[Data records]
-- start --
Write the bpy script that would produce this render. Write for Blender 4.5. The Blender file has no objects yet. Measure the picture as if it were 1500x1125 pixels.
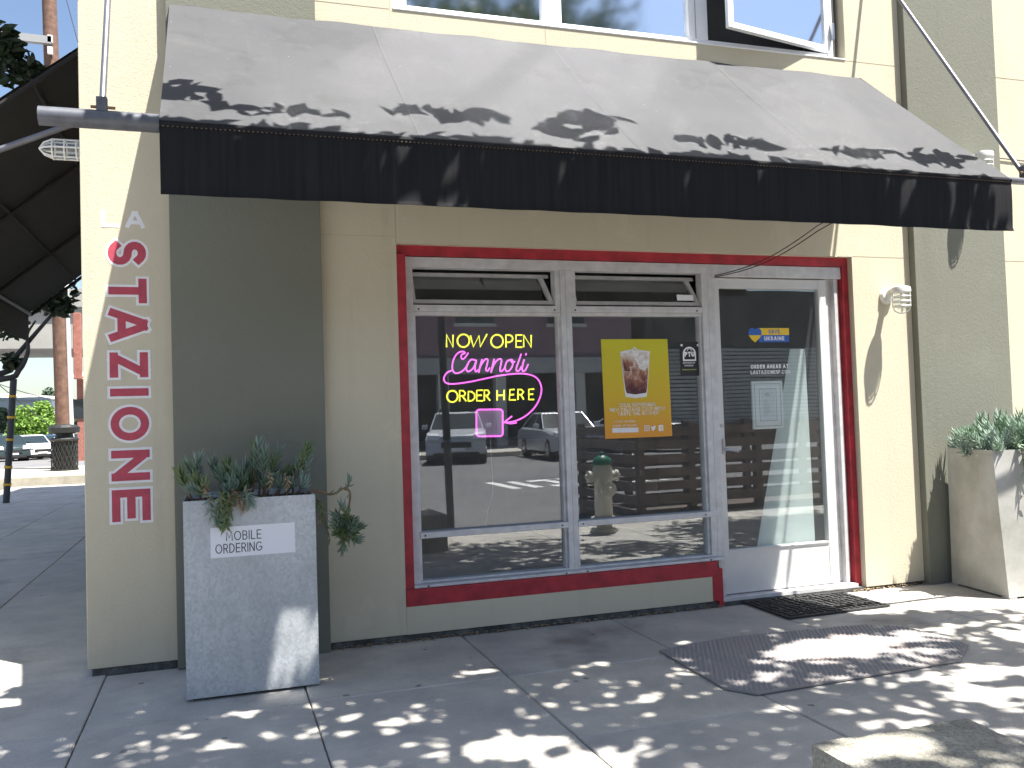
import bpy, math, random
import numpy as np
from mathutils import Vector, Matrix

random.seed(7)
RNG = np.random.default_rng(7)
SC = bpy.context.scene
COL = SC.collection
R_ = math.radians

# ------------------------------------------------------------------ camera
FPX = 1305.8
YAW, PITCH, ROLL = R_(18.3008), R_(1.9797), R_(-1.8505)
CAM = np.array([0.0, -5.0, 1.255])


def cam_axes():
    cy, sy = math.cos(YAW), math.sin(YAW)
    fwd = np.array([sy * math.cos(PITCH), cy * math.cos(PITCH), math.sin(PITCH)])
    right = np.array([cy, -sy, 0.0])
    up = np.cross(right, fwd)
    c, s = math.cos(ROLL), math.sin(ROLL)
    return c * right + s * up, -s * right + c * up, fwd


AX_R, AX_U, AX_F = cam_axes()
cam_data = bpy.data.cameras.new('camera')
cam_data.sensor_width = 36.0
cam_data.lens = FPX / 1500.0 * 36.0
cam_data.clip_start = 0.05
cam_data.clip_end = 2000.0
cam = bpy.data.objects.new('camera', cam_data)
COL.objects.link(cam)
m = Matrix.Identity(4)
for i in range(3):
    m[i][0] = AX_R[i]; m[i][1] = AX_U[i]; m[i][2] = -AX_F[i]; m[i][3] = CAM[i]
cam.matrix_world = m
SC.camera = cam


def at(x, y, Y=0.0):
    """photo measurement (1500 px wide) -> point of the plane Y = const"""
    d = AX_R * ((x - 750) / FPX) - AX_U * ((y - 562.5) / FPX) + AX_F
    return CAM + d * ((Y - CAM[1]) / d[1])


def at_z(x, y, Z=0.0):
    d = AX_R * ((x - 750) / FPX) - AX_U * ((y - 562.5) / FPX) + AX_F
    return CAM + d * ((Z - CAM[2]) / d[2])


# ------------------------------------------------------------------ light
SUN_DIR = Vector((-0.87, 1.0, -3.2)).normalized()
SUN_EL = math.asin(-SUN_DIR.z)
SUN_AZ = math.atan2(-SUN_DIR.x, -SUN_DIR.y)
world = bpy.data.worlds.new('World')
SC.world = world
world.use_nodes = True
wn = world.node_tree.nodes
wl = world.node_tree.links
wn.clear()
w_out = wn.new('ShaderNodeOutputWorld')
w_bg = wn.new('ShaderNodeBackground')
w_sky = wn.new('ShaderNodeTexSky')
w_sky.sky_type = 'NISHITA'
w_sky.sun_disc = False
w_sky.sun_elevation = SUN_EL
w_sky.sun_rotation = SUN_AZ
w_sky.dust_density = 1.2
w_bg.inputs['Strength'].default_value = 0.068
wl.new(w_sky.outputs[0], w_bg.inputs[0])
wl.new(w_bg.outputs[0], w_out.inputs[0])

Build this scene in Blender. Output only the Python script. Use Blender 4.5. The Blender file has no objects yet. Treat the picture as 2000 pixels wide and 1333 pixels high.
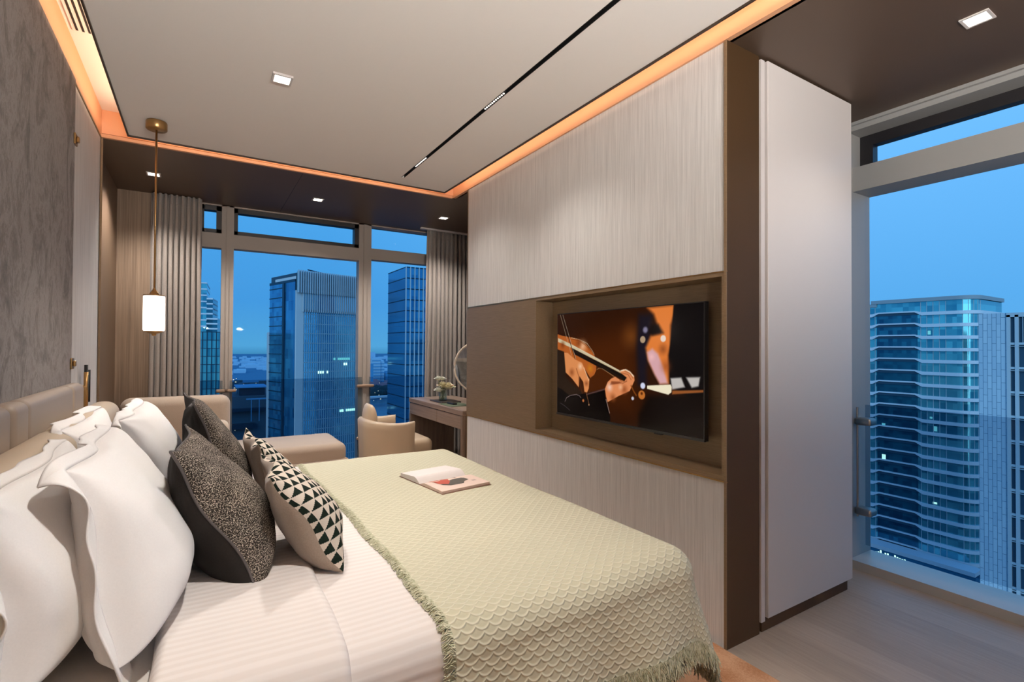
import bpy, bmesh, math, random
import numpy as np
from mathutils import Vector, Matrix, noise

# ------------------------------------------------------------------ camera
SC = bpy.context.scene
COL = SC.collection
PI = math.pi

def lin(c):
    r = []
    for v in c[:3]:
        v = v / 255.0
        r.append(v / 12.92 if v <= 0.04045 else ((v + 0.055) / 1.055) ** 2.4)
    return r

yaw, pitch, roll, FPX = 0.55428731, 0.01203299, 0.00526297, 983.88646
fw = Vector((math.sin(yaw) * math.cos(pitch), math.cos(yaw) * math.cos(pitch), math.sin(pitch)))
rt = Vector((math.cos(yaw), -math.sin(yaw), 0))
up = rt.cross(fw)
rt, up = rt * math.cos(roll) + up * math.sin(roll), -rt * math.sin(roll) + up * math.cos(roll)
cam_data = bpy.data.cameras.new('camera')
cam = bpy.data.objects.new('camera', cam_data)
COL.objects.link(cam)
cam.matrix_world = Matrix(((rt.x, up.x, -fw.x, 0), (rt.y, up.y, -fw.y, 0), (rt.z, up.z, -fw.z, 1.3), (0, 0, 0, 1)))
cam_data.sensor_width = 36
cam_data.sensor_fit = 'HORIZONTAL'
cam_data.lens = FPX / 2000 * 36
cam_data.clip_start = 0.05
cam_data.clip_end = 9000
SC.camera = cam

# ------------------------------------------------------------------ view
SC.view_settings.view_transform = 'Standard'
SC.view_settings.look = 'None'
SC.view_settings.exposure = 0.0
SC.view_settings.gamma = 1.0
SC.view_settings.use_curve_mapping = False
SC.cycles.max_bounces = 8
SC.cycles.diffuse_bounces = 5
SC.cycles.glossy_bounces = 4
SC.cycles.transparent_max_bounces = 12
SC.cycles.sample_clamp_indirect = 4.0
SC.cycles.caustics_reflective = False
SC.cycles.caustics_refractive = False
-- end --
WHAT TO WORK ON -
Transcribe the records verbatim and omit the images.

ANSWER TO THE EXERCISE -
Write the bpy script that would produce this render. Write for Blender 4.5. The Blender file has no objects yet. Measure the picture as if it were 1500x1125 pixels.
import bpy, math, random
import numpy as np
from mathutils import Vector, Matrix

random.seed(7)
RNG = np.random.default_rng(7)
SC = bpy.context.scene
COL = SC.collection
R_ = math.radians

# ------------------------------------------------------------------ camera
FPX = 1305.8
YAW, PITCH, ROLL = R_(18.3008), R_(1.9797), R_(-1.8505)
CAM = np.array([0.0, -5.0, 1.255])


def cam_axes():
    cy, sy = math.cos(YAW), math.sin(YAW)
    fwd = np.array([sy * math.cos(PITCH), cy * math.cos(PITCH), math.sin(PITCH)])
    right = np.array([cy, -sy, 0.0])
    up = np.cross(right, fwd)
    c, s = math.cos(ROLL), math.sin(ROLL)
    return c * right + s * up, -s * right + c * up, fwd


AX_R, AX_U, AX_F = cam_axes()
cam_data = bpy.data.cameras.new('camera')
cam_data.sensor_width = 36.0
cam_data.lens = FPX / 1500.0 * 36.0
cam_data.clip_start = 0.05
cam_data.clip_end = 2000.0
cam = bpy.data.objects.new('camera', cam_data)
COL.objects.link(cam)
m = Matrix.Identity(4)
for i in range(3):
    m[i][0] = AX_R[i]; m[i][1] = AX_U[i]; m[i][2] = -AX_F[i]; m[i][3] = CAM[i]
cam.matrix_world = m
SC.camera = cam


def at(x, y, Y=0.0):
    """photo measurement (1500 px wide) -> point of the plane Y = const"""
    d = AX_R * ((x - 750) / FPX) - AX_U * ((y - 562.5) / FPX) + AX_F
    return CAM + d * ((Y - CAM[1]) / d[1])


def at_z(x, y, Z=0.0):
    d = AX_R * ((x - 750) / FPX) - AX_U * ((y - 562.5) / FPX) + AX_F
    return CAM + d * ((Z - CAM[2]) / d[2])


# ------------------------------------------------------------------ light
SUN_DIR = Vector((-0.87, 1.0, -3.2)).normalized()
SUN_EL = math.asin(-SUN_DIR.z)
SUN_AZ = math.atan2(-SUN_DIR.x, -SUN_DIR.y)
world = bpy.data.worlds.new('World')
SC.world = world
world.use_nodes = True
wn = world.node_tree.nodes
wl = world.node_tree.links
wn.clear()
w_out = wn.new('ShaderNodeOutputWorld')
w_bg = wn.new('ShaderNodeBackground')
w_sky = wn.new('ShaderNodeTexSky')
w_sky.sky_type = 'NISHITA'
w_sky.sun_disc = False
w_sky.sun_elevation = SUN_EL
w_sky.sun_rotation = SUN_AZ
w_sky.dust_density = 1.2
w_bg.inputs['Strength'].default_value = 0.068
wl.new(w_sky.outputs[0], w_bg.inputs[0])
wl.new(w_bg.outputs[0], w_out.inputs[0])

Build this scene in Blender. Output only the Python script. Use Blender 4.5. The Blender file has no objects yet. Treat the picture as 2000 pixels wide and 1333 pixels high.
import bpy, bmesh, math, random
import numpy as np
from mathutils import Vector, Matrix, noise

# ------------------------------------------------------------------ camera
SC = bpy.context.scene
COL = SC.collection
PI = math.pi

def lin(c):
    r = []
    for v in c[:3]:
        v = v / 255.0
        r.append(v / 12.92 if v <= 0.04045 else ((v + 0.055) / 1.055) ** 2.4)
    return r

yaw, pitch, roll, FPX = 0.55428731, 0.01203299, 0.00526297, 983.88646
fw = Vector((math.sin(yaw) * math.cos(pitch), math.cos(yaw) * math.cos(pitch), math.sin(pitch)))
rt = Vector((math.cos(yaw), -math.sin(yaw), 0))
up = rt.cross(fw)
rt, up = rt * math.cos(roll) + up * math.sin(roll), -rt * math.sin(roll) + up * math.cos(roll)
cam_data = bpy.data.cameras.new('camera')
cam = bpy.data.objects.new('camera', cam_data)
COL.objects.link(cam)
cam.matrix_world = Matrix(((rt.x, up.x, -fw.x, 0), (rt.y, up.y, -fw.y, 0), (rt.z, up.z, -fw.z, 1.3), (0, 0, 0, 1)))
cam_data.sensor_width = 36
cam_data.sensor_fit = 'HORIZONTAL'
cam_data.lens = FPX / 2000 * 36
cam_data.clip_start = 0.05
cam_data.clip_end = 9000
SC.camera = cam

# ------------------------------------------------------------------ view
SC.view_settings.view_transform = 'Standard'
SC.view_settings.look = 'None'
SC.view_settings.exposure = 0.0
SC.view_settings.gamma = 1.0
SC.view_settings.use_curve_mapping = False
SC.cycles.max_bounces = 8
SC.cycles.diffuse_bounces = 5
SC.cycles.glossy_bounces = 4
SC.cycles.transparent_max_bounces = 12
SC.cycles.sample_clamp_indirect = 4.0
SC.cycles.caustics_reflective = False
SC.cycles.caustics_refractive = False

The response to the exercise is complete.